We can conclude that pictorial realism and idealism reveal more about us and our cultural baggage than they do about spiritual truths. Our images display our own interpretations and our own yearnings. And so the phrase, “We make God in our own image,” seems to make a little more sense. I can understand why Jewish law prohibited graven images, and I can sympathize with medieval mystics whose theological treatises often celebrate an ineffable, indescribable God. Our penchant for worshipping our own concepts of the divine is, perhaps, too strong for our own good. The figurative becomes literal, and the literal limits and misguides us. On the other hand, I’m comforted that there are artists seeking to express the intangible, or as Jean-François Lyotard proclaims, “It is our business not to supply reality but to invent allusions to the conceivable which cannot be presented.” These attempts may inspire art that may not be “safe,” for these images revel in openness, multiplicity, and individualism. Conceptual lines are blurry; interpretations are unpredictable, and there may not be an arrival point. Ironically, compared to the images we encounter most often, perhaps these works represent life more realistically, and they may be more accurate in embodying our ideals that often transcend worldly attempts to articulate the divine.

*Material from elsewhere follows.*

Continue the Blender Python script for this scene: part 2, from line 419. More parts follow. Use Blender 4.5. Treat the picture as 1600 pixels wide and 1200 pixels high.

The presence of risk in art recalls Wayne Booth’s observations in “Art and the Church: or ‘The Truths of Smoother,’” the keynote address for the 1980 BYU Humanities Symposium. Booth uses the model of C. S. Lewis’s The Screwtape Letters to comment on the state and function of Mormon art. At one point, the “Chief” instructs his protégé “Smoother” about their mission: “What we are out to do, I must repeat, is to prevent spiritual awareness, the depth of spiritual experience, and the genuine growth in individual souls that comes through loving exchange of experience in a community of such souls. . . . Have you forgotten our slogan, inscribed over the very door you must pass through each time you return from Earth? ‘Homogenize, tranquilize, desensitize!’” I am not suggesting that realism and idealism always deaden us, and I don’t mean to imply that nonobjective art always enlivens. But I am saying that we need art that stimulates, and we need art that expresses the full spectrum of spiritual experience. Anything less diminishes our existence, leaving us with more of the same. We stagnate.

As I reflect again on the Holocaust Memorial Museum, I’m reminded of Latter-day Saint temples whose architectural spaces echo the tension between presence and absence. Nearly every celestial room in the temple system is void of any representation of the divine. At most, the divine is conveyed abstractly in that the rooms merely express simple utility (chairs, couches, tables with flower arrangements) and fine craftsmanship in furniture and architectural and interior design. Encouraged by this abstract space, participants sit and reflect with a minimal amount of distraction or interference. The relatively sparse room is a striking departure from previous rooms that either present a barrage of slick images and surround-sound available in newer temples or the elaborate, sensory-rich allegorical murals and live drama in older temples. Celestial rooms testify to a need to reflect and engage in the construction of meaning. The rooms acknowledge and reclaim an essential element of spirituality—the emotional, the intangible, the inexpressible. My plea is that we have more opportunities to do so.